The state also encourages high schools to offer classes in that core to students, so that some will complete it by graduation.
Indiana Commissioner for Higher Education Chris Lowery said high schools slowly started making these classes available, with 84 of about 500 offering it three years ago. He said he and state education superintendent Katie Jenner, have pressed other schools to add it, growing that number to 275.
That often means having teachers like Brooklyn Raines, an English teacher at Crispus Attucks High School in Indianapolis, teach Ivy Tech classes at the school. Though an employee of Indianapolis Public Schools, Raines had to apply to Ivy Tech as an instructor, attend early college training over the summer and have her curriculum for Introduction to Creative Writing approved by the community college’s English department.
She now teaches that class at Crispus Attucks three days a week on behalf of Ivy Tech. Though there can be worries that college level work is too much for high school students who are younger and haven’t learned as much as older students, Raines said her students are capable.
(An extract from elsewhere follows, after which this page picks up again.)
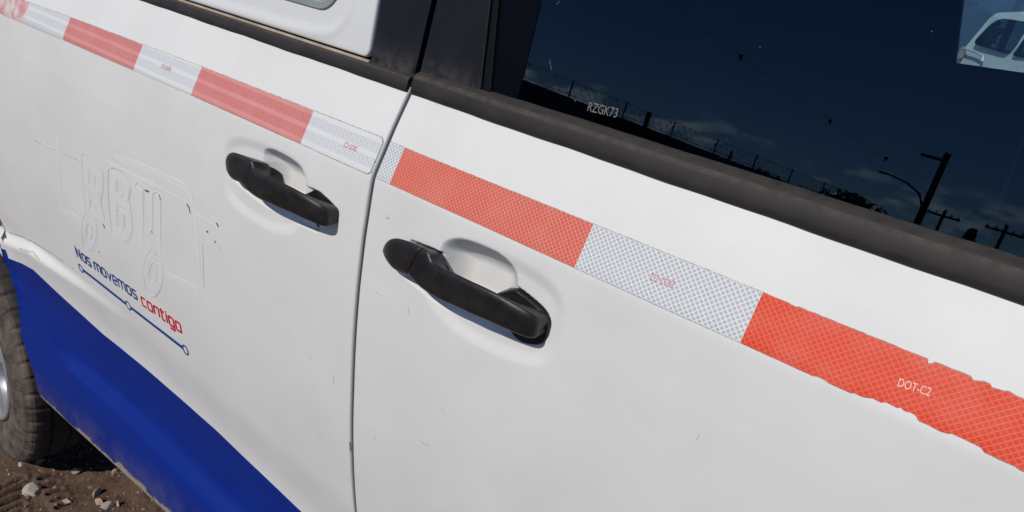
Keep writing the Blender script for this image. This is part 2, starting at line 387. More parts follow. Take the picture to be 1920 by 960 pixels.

“Despite the stigma that they aren’t traditional college students, so they can’t retain the information, or they can’t keep up with the information, they prove time and time and again that they can,” Raines said.
Other times, students take Ivy Tech classes online. That’s how Layla Kpotufe, a fellow senior at the same high school as Torres, took a world politics class last year that has her debating whether to continue on a political science path or follow a previous interest in neuroscience.
Kpotufe, who has already earned an associates degree in general studies, said the Ivy Tech classes could cut her costs for her bachelors degree nearly in half.
“It would definitely take a lot of money off,” she said. “That’s why I think Ivy Tech is a really good opportunity for people, especially if you want to stay in state.”